Yugoslavia was assembled by incorporating Slovenia, Croatia, Serbia, Bosnia, Montenegro, and Macedonia. Croatia is Catholic and uses the Latin alphabet; Serbia is Russian Orthodox and uses the Cyrilic alphabet; Bosnia is mostly Muslim and uses Turkish.
* The Ottoman Empire shrank to just Turkey; it gave up the Balkans, the Middle East, and North African territories, Syria, Iraq, Palestine, and the Kingdom of the Hejaz.
The various languages, while quite distinct, were everywhere intermingled, so that village to village the language changed, and often the religion varied, too. “Ethnic uniformity” within any of the new states was impractical; civil wars and WW II compounded unrest within most of the territories. Jews were present in significant numbers throughout the three empires, and suffered the most, because of their non-territorial ethnicity.
“Ethnic cleansing” by genocide or deportation has been common since the Assyrians replaced the Jewish population of Israel with people from other nations. (1) Outright genocide accounts for millions of intentional murders. We think of the Holocaust as the most egregious, but Armenians, Don Cossacks, Ukrainians, and many other people were subject to less organized murder.
In retrospect, defining nations by the language spoken by a majority seems to have been a mistake. It excludes the minority language speakers and engenders animosity not seen from any other cause. After the USSR broke up, millions of Russian "colonists" were stranded among nations they had subjugated; they are the casus belli for Putin's territorial aggression.
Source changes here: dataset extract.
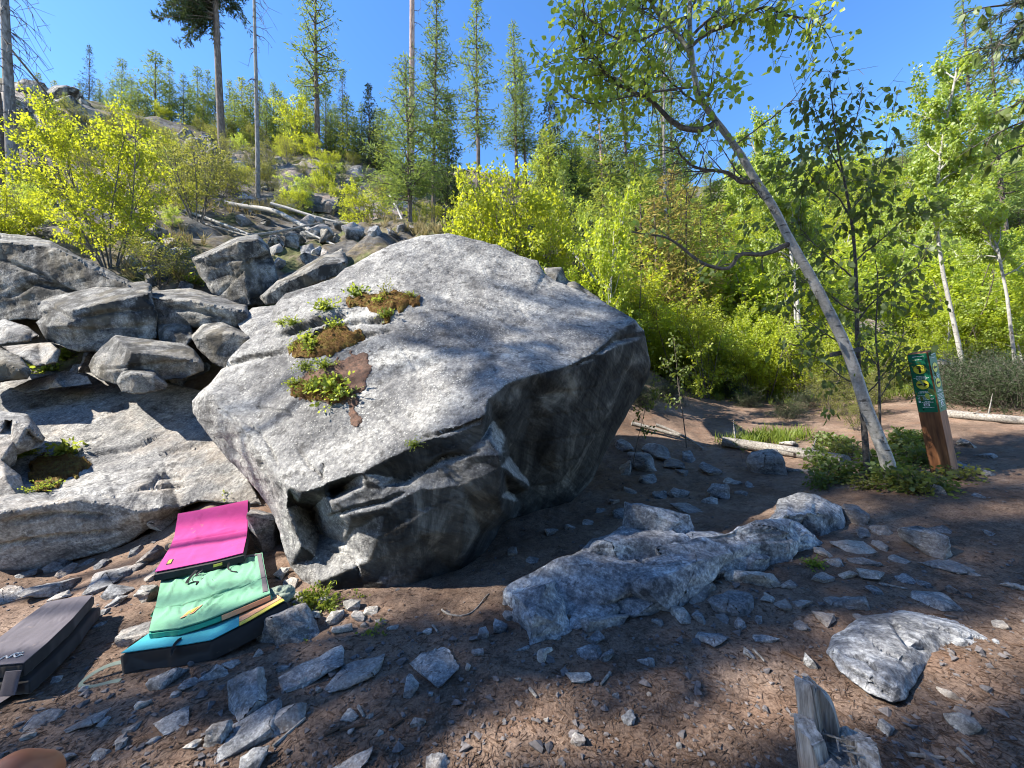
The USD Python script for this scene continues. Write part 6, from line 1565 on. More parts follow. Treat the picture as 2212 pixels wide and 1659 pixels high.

“Population exchange” has killed millions; they were not “relo’s” in the modern sense. Displaced people could take only what they could carry or haul in a hand cart.
A few examples:
* Six million Muslims leaving India for Pakistan, with five million Hindus and Sikhs going the other way. (After Indian independence in 1947).
* One million ethnic Greeks left Turkey in 1922 in exchange for half million Turks.Expulsions, like exchanges, are brutal. After WW II, twelve to fourteen million ethnic Germans were expelled from Eastern Europe. These were not Nazi invaders. These populations were invited to settle the eastern countries to modernize the economies.
My own great grandparents were very lucky in abandoning their established homes in Norka, Russia, probably around 1871, when the Alexander Tsars revoked the privileges Catherine the Great had used in 1763 to induce their forebears to come. (3) (They settled in Oklahoma among many ex-pats). My Grandmother Bertha Siegfried was born in Oklahoma)
The US had its own “Trail of Tears” under Andrew Jackson (His nickname was “Indian Killer”).
For more on Migrations, see Thomas Sowell’s “Migrations and Cultures,” 1996.
1. Wikipedia article, “List of ethnic cleansing campaigns.”
2. See Wilson’s “Fourteen Points” Speech.